Imported beef prices were for the most part steady last week as end-users were content to sit on the sidelines while overseas packers did not seem inclined to offer product at lower prices, Friday’s Steiner report said.

“Market participants remain divided in their view of the market going forward. Those with a more bearish view point to the increase in slaughter in Australia and NZ and expect imported beef values to be under pressure going into the spring.”

“They also point out that foodservice demand continues to be disappointing while retail demand is mediocre, at best. High beef prices are causing retailers to feature more chicken and pork. With demand in markets like Russia and the EU continuing to struggle, the expectation is that the US will be very competitive and pull more imported beef than the previous year, at lower prices,” Steiner said.

The bullish argument continues to focus on the lack of lean and extra lean beef in the US market.

US cow inventories declined sharply last year and producers are showing a willingness to hold back heifers after several years of cow liquidation.

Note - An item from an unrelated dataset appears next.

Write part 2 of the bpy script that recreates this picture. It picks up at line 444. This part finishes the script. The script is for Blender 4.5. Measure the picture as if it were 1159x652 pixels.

As of January 1, the US cow inventory was 29.3 million head, 2.9pc lower than the previous year, and the lowest figure since 1941.

“With cattle inventories continuing to shrink, it becomes increasingly difficult to sustain lean grinding beef production levels in the US market, necessitating more beef to be imported,” the Steiner report said.

While Steiner’s own forecast for US cow slaughter this year was for a decline of about 8pc, it put forward an argument suggesting this might be as high as 20pc, particularly if seasonal conditions improve and  US cow calf operators start retaining a greater proportion of females for herd rebuilding.

An 8pc decline in US cow slaughter would imply about half a million fewer cows going to slaughter in 2013, versus last year.

Assuming that each cow yields about 135kg of trimmings (mostly lean 90CL), that would imply a reduction of about 70,000 tonnes of lean grinding beef. Even if Australian lean grinding beef exports to the US were to increase by 20pc this year from 2012 levels, that would still only fill about two-thirds of that shortfall.

“The key assumption, however, is weather and the ability of producers to hold on to the remaining cows they have,” the Steiner report said. “If drought conditions persist, we could see cow slaughter down only about 3-4pc from year ago levels.”

The latest USDA data also shows that producers have been holding back heifers in 2012 and 2013. But even though beef cow replacement numbers were up 2.4pc in January 2012, the US beef cow inventory by 2013 had declined some 2.9pc, implying that while producers held back heifers for herd rebuilding early in the year, they probably abandoned those plans when drought conditions hit.

The latest data shows that as of January 1 this year, US producers had increased the number of heifers held back by 1.9pc. That indicates that they are willing to expand modestly, but whether the heifers enter the cow herd will depend on feed availability.

Australia will be well placed to increase exports to meet the import opportunity in the US, however. Given the forecast for further expansion in Australian beef production in 2014 and 2015, exports to the US could exceed 300,000t by that time, the recent MLA Projections suggest.

That would present the real possibility of the US again exceeding Japan as Australia’s largest export market by volume – a situation that has not occurred since 2003.